Гора Охотниц-прорицательниц {6} находится на острове на Океанской реке. Там живут чудесные люди. Вдыхают ветер, пьют росу, а зерном не питаются. Сердце [у них] — словно глубокий родник, тело — словно у девственницы. [Не ведомы им] ни ласка, ни любовь, служат им престарелые старцы и мудрые люди. Не ведая ни страха, ни гнева, служат им искренно и верно; нет ни подачек, ни милостей, а у всех всего достаточно; не собирают, не накопляют, а недостатка не терпят. [Там] постоянно сменяют друг друга жар и холод, светят солнце и луна, следуют друг за другом четыре времени года, равномерно дует ветер и идет дождь, рожают и выкармливают своевременно, урожай зерна всегда в изобилии, а почва не гибнет, не портится. Люди не знают ни зла, ни ранней смерти, у тварей нет ни пороков, ни свирепости, от душ предков нет чудесных откликов {7}.
Учителем Лецзы был Старый Шан, а другом — Дядя Высокий. [Лецзы] усвоил учение обоих и вернулся домой, оседлав ветер {8}.
Об этом услышал ученик Инь, последовал за Лецзы и несколько лун не уходил домой. [Он] просил [учителя рассказать] на досуге о его искусстве, но десять раз [учитель] не говорил, и десять раз [Инь] возвращался [ни с чем]. Ученик Инь возроптал и попросил разрешения попрощаться. Лецзы [и тут] ничего не сказал. Инь ушел на несколько лун, но мысль [об учении] его не оставляла, и [он] снова вернулся.

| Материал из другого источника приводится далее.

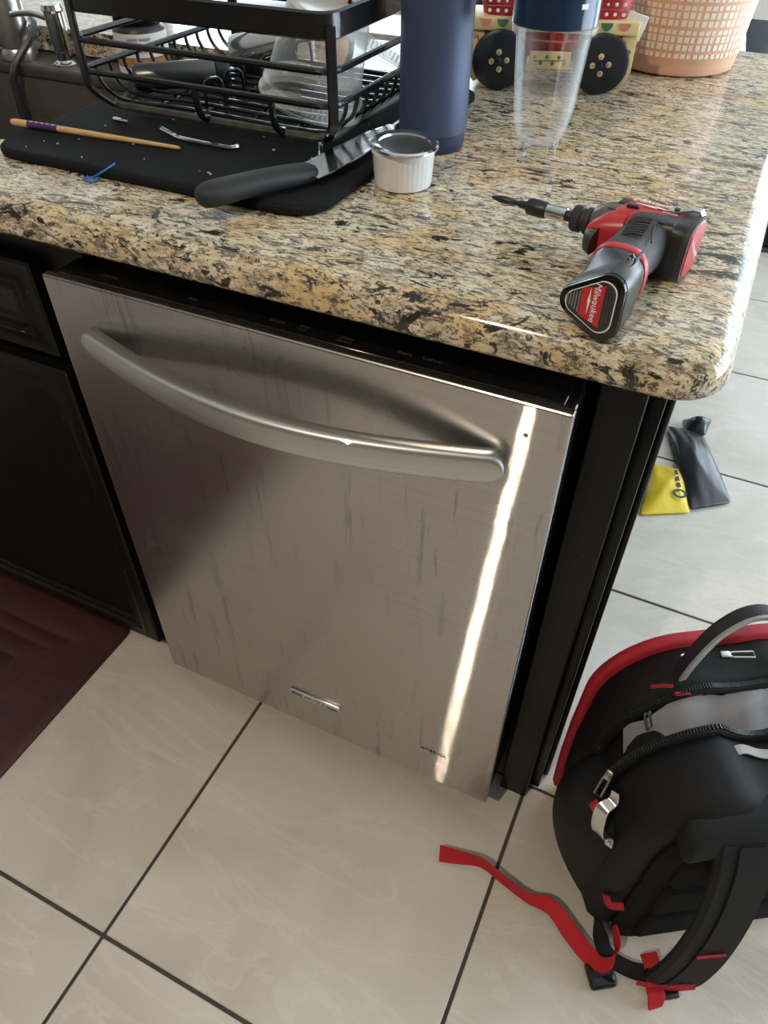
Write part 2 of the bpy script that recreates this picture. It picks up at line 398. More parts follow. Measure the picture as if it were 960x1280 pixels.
for i, (x, y, e, r) in enumerate(LAMPS):
    t = thing('ceiling_downlight', (x, y, RH), 0, 'round white ceiling downlight over the aisle in front of the dishwasher', 'light')
    lathe('trim_ring', [(r + .03, -.001), (r + .03, -.008), (r + .004, -.012), (r, -.002)], WHITEP, t, 32)
    lathe('diffuser', [(r, -.003), (.001, -.004)], LAMPM, t, 32)
    d = bpy.data.lights.new('downlight', 'AREA'); d.shape = 'DISK'; d.size = r * 2; d.energy = e; d.color = (1, .84, .64)
    o = bpy.data.objects.new('downlight_bulb', d); COL.objects.link(o); o.parent = t; o.location = (0, 0, -.016)

# ================================================================== CABINETS
FY = .075
cab = thing('sink_cabinet', (-.5, FY, 0), 0, 'black painted sink base cabinet with drawer front and panelled door, left of dishwasher', 'cabinet')
X0 = -.5
bm = bmesh.new(); addbox(bm, -.62, X0*0 + .488, 0, .85, 0, .60, .002, 1); addbox(bm, -.62, .488, 0, .04, .60, .871, .002, 1); addbox(bm, .44, .488, .04, .85, .60, .866); addbox(bm, -.62, -.58, .04, .85, .60, .866); addbox(bm, -.58, .44, .80, .85, .60, .866)
fin('cabinet_body', bm, BLACKW, cab)
def panel_front(name, x0, x1, z0, z1, y, parent):
    # a raised frame with bead mouldings round a flat centre field; front faces -y
    prof = [(0, .018), (0, .003), (.003, 0), (.018, 0), (.022, -.003), (.030, -.003), (.034, .003), (.040, .001), (.046, .001), (.050, .006), (.06, .007)]
    rings = [[Vector((x0 + a, y + b, z0 + a)), Vector((x1 - a, y + b, z0 + a)), Vector((x1 - a, y + b, z1 - a)), Vector((x0 + a, y + b, z1 - a))] for a, b in prof]
    o = loft(name, rings, BLACKW, parent); return o
panel_front('cabinet_door', -.065, .413, .026, .645, -.022, cab)
panel_front('cabinet_door', -.555, -.075, .026, .645, -.022, cab)
panel_front('drawer_front', -.065, .413, .668, .80, -.022, cab)
panel_front('drawer_front', -.555, -.075, .668, .80, -.022, cab)

end = thing('cabinet_end_panel', (.64, .078, 0), 0, 'tall black painted cabinet end panel between dishwasher and tiled walkway', 'cabinet')
box('filler_strip', -.036, .008, 0, .02, 0, .871, BLACKW, end, .0015, 1)
box('corner_post', .008, .024, .026, .06, 0, .871, BLACKW, end, .002, 2)
tube('bead', [(.028, .058, 0), (.028, .058, .871)], .0045, BLACKW, end, 10)
box('side_panel', .008, .026, .06, .87, 0, .871, BLACKW, end, .001, 1)
box('rear_panel', -.8, .008, .85, .868, 0, .871, BLACKW, end, .001, 1)

# ================================================================== COUNTER
CX0, CX1, CY0, CY1, CZ0, CZ1 = -1.5, .703, -.011, 1.02, .872, .91
def outline(ins):
    r = .045; pts = []
    x1, y0, y1, x0 = CX1 - ins, CY0 + ins, CY1 - ins, CX0 + ins; rr = r - ins if r > ins else .002
    for k in range(9): a = -PI/2 + PI/2*k/8; pts.append((x1 - rr + rr*math.cos(a), y0 + rr + rr*math.sin(a)))
    for k in range(9): a = PI/2*k/8; pts.append((x1 - rr + rr*math.cos(a), y1 - rr + rr*math.sin(a)))
    pts += [(x0, y1), (x0, y0)]; return pts
H = CZ1 - CZ0; prof = [(.008, 0), (.003, .0015), (.0005, .005), (0, .010), (0, H - .024)]
for k in range(1, 7): a = PI/2*k/6; prof.append((.024*(1 - math.cos(a)), H - .024 + .024*math.sin(a)))
bm = bmesh.new(); rings = []
for a, z in prof: rings.append([bm.verts.new((x, y, CZ0 + z)) for x, y in outline(a)])
for a, b in zip(rings, rings[1:]):
    for i in range(len(a)): j = (i+1) % len(a); bm.faces.new((a[i], a[j], b[j], b[i]))
SX0, SX1, SY0, SY1 = -.92, -.135, .13, .62
hole = rrect(SX0, SX1, SY0, SY1, .03, 5)
ht = [bm.verts.new((x, y, CZ1)) for x, y in hole]; hb = [bm.verts.new((x, y, CZ0)) for x, y in hole]
n = len(hole)
for i in range(n): j = (i+1) % n; bm.faces.new((ht[i], hb[i], hb[j], ht[j]))
for outer, inner in ((rings[-1], ht), (rings[0], hb)):
    es = [bm.edges.get((outer[i], outer[(i+1) % len(outer)])) for i in range(len(outer))] + [bm.edges.get((inner[i], inner[(i+1) % n])) for i in range(n)]
    bmesh.ops.triangle_fill(bm, use_beauty=True, edges=es)
ct = fin('countertop', bm, GRANITE)
tag(ct, 'speckled yellow and black granite countertop with a rounded front edge', 'countertop')

# sink
sk = thing('kitchen_sink', (SX0, SY0, 0), 0, 'dark bronze undermount sink basin set in the granite, far left', 'sink')
L, D = SX1 - SX0, SY1 - SY0
bm = bmesh.new(); dz = .866; dk = .415
addloft(bm, [[Vector((x, y, z)) for x, y in rrect(-.02 + i, L + .02 - i, -.02 + i, D + .02 - i if s < 2 else dk - j, .03, 5)] for s, (i, j, z) in enumerate([(0, 0, dz - .012), (0, 0, dz), (.02, -.02, dz), (.025, -.005, dz - .006), (.028, .004, dz - .03), (.04, .012, dz - .2), (.07, .04, dz - .215)])], True, False)
bm.faces.new([v for v in bm.verts[-24:]])
fin('basin', bm, SINKM, sk)
bm = bmesh.new(); addbox(bm, .0, L, dk - .005, D + .015, dz - .02, dz + .001, .006, 3); fin('faucet_deck', bm, SINKM, sk)
fa = thing('faucet', (-.585, .572, .867), 0, 'brushed nickel kitchen faucet body standing on the sink deck', 'faucet')
lathe('base_ring', [(.001, 0), (.032, 0), (.032, .012), (.029, .018), (.001, .018)], NICKEL, fa, 32)
lathe('body', [(.027, .014), (.027, .2), (.024, .215), (.001, .215)], NICKEL, fa, 32)
tube('spout', spline([(0, 0, .2), (-.0, -.01, .30), (-.03, -.08, .36), (-.05, -.16, .33), (-.055, -.19, .24)], 6), .013, NICKEL, fa, 12)
tube('side_spray_arm', spline([(-.055, -.02, .012), (-.048, -.018, .05), (-.07, -.02, .1)], 5), [.02]*6 + [.017]*5, NICKEL, fa, 14)
tube('supply_hose', spline([(.02, .03, .055), (.04, .015, .05), (.045, -.01, .035), (.028, -.045, -.005), (.02, -.05, -.05), (.02, -.05, -.19)], 6), .0065, DGREY, fa, 8)
sd = thing('soap_dispenser', (-.478, .572, .867), 0, 'slim chrome soap dispenser pump with curved spout beside the faucet', 'soap dispenser')
lathe('flange', [(.001, 0), (.022, 0), (.022, .003), (.014, .008), (.001, .008)], CHROME, sd, 28)
lathe('column', [(.0125, .006), (.0125, .02), (.0155, .022), (.0155, .078), (.019, .082), (.017, .09), (.001, .092)], CHROME, sd, 28)
tube('spout', spline([(-.01, -.002, .068), (-.045, -.006, .074), (-.085, -.012, .07), (-.097, -.014, .064)], 5), .005, CHROME, sd, 10)

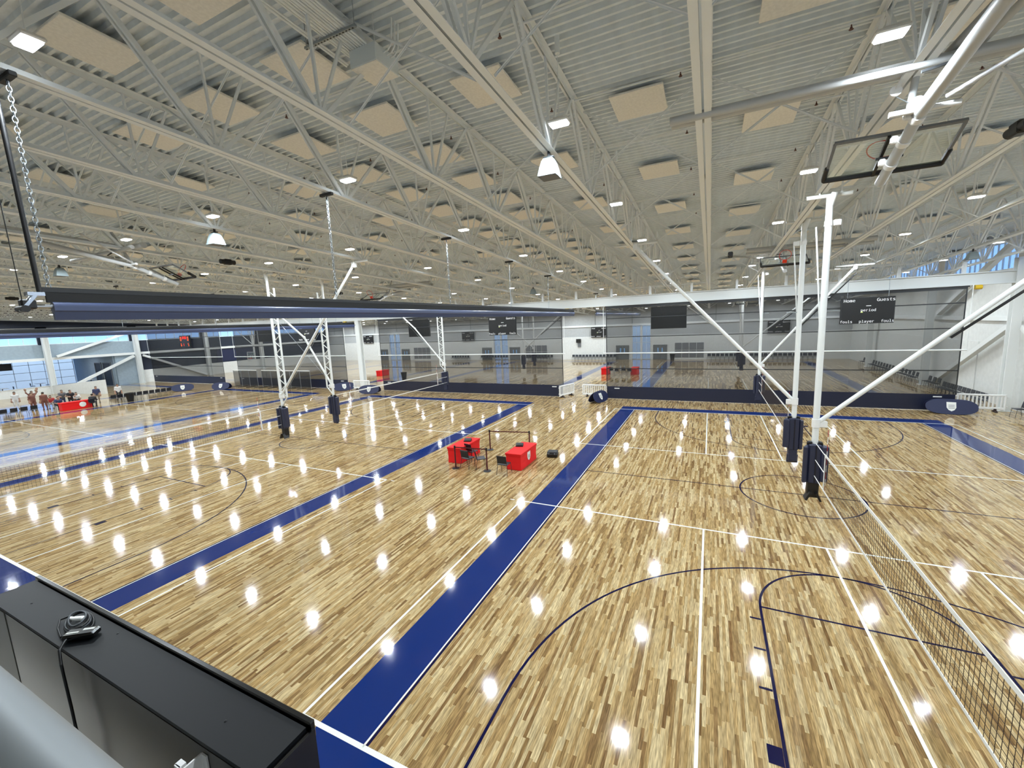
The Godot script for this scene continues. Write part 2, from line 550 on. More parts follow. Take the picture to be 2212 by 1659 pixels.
# ---------------------------------------------------------------- ceiling
func build_ceiling() -> void:
	var d := MB.new()
	var p := 0.203
	var z := Z_FAR - 0.2
	var xa := X_L - 14.0
	var xb := X_R + 0.2
	while z < Z_NEAR + 0.2:
		var y := deck_y(z)
		var pr := [Vector2(z, y), Vector2(z + 0.058, y), Vector2(z + 0.078, y + 0.09), Vector2(z + 0.183, y + 0.09), Vector2(z + p, deck_y(z + p))]
		for i in 4:
			var a: Vector2 = pr[i]
			var b: Vector2 = pr[i + 1]
			d.quad(Vector3(xa, a.y, a.x), Vector3(xb, a.y, a.x), Vector3(xb, b.y, b.x), Vector3(xa, b.y, b.x))
		z += p
	var roof := struct("ceiling", d, M.deck, "white corrugated steel roof deck carrying square cream acoustic panels")
	var rb := MB.new()
	rb.bar(Vector3((xa + xb) / 2, deck_y(Z_FAR - 0.5) + 0.25, Z_FAR - 0.5), Vector3((xa + xb) / 2, deck_y(Z_NEAR + 0.5) + 0.25, Z_NEAR + 0.5), xb - xa + 0.5, 0.26)
	part(roof, "roof_slab", rb, M.grey)
	# acoustic panels: checkerboard between the trusses, a full double row over the aisles between courts
	var one := MB.new()
	one.rbox(Vector3.ZERO, Vector3(1.2, 0.05, 1.2), 0.008, Basis(Vector3.RIGHT, -atan(SLOPE)))
	var pm := one.mesh()
	var spots := []
	for k in range(-6, 26):
		var x := truss_x(k) - TSP / 2
		var full := k in [2, 3, 10, 11, 18, 19]
		var j := 0
		var zz := 19.0
		while zz > Z_FAR + 1.5:
			var odd := (j + k) % 2 == 0
			if full or odd:
				spots.append(Vector3(x, deck_y(zz) - 0.19, zz))
			zz -= 2.25
			j += 1
	var eye := Vector3(-2.95, 6.34, 16.7)
	spots = spots.filter(func(q): return q.x < 13.0)
	spots.sort_custom(func(a, b): return a.distance_to(eye + Vector3(-3, 0, -6)) < b.distance_to(eye + Vector3(-3, 0, -6)))
	var rest := MB.new()
	for i in spots.size():
		if i < 300:
			var o := part(roof, "acoustic_panel", pm, M.panel)
			o.position = spots[i]
		else:
			rest.box(spots[i], Vector3(1.2, 0.05, 1.2), Basis(Vector3.RIGHT, -atan(SLOPE)))
	part(roof, "acoustic_panels", rest, M.panel, "", true)

# ---------------------------------------------------------------- trusses
func truss_chord(mb: MB, top: bool) -> void:
	var f := func(z): return (deck_y(z) - 0.005) if top else chord_y(z)
	var za := Z_NEAR
	var zb := Z_FAR
	for s in [-1.0, 1.0]:
		var g := 0.018
		var w := 0.115 if not top else 0.1
		# horizontal leg and upright leg of an angle
		var yo := -0.005 if top else 0.005
		mb.bar(Vector3(s * (g + w / 2), f.call(za) + yo, za), Vector3(s * (g + w / 2), f.call(zb) + yo, zb), w, 0.012)
		var vo := -0.06 if top else 0.06
		mb.bar(Vector3(s * (g + 0.006), f.call(za) + vo, za), Vector3(s * (g + 0.006), f.call(zb) + vo, zb), 0.012, w)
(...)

— Почему ты столько раз приходишь и уходишь? — спросил его Лецзы.
— Прежде [я], Чжанцзай, обращался к тебе с просьбой, — ответил Инь. — Ты же мне ничего не сказал, и [я] на тебя обиделся. Ныне забыл [обиду] и поэтому снова пришел.
— Прежде я считал тебя проницательным, ныне же ты оказался столь невежественным. Оставайся! Я поведаю тебе о том, что открыл [мне] учитель, — сказал Лецзы. — С тех пор как стал я служить учителю и другу, прошло три года {9}, и [я] изгнал из сердца думы об истинном и ложном, а устам запретил говорить о полезном и вредном. Лишь тогда удостоился взгляда учителя. Прошло пять лет, и в сердце родились новые думы об истинном и ложном, устами по-новому заговорил о полезном и вредном. Лишь тогда удостоился улыбки учителя. Прошло семь лет и, давая волю своему сердцу, [уже] не думал ни об истинном, ни о ложном, давая волю своим устам, не говорил ни о полезном, ни о вредном Лишь тогда учитель позвал меня и усадил рядом с собой на циновке. Прошло девять лет, и как бы ни принуждал [я] свое сердце думать, как бы ни принуждал свои уста говорить, уже не ведал, что для меня истинно, а что ложно, что полезно, а что вредно; не ведал, что для других истинно, что ложно, что полезно и что вредно; уже не ведал, что учитель — мой наставник, а тот человек — мой друг. Перестал [различать] внутреннее от внешнего. И тогда все [мои чувства] как бы слились в одно целое: зрение уподобилось; слуху, слух — обонянию, обоняние — вкусу. Мысль сгустилась, а тело освободилось, кости и мускулы сплавились воедино. [Я] перестал ощущать, на что опирается тело, на что ступает нога, и, следуя за ветром, начал передвигаться на восток и на запад. Подобный листу с дерева или сухой шелухе, [я] в конце концов не сознавал, ветер ли оседлал меня или я — ветер. Ты же ныне поселился у ворот учителя. Еще не прошел круглый срок, а ты роптал и обижался дважды и трижды. Ни одной доли твоего тела не может воспринять ветер, ни одного твоего сустава не может поддержать земля. Как же смеешь [ты] надеяться ступать по воздуху и оседлать ветер?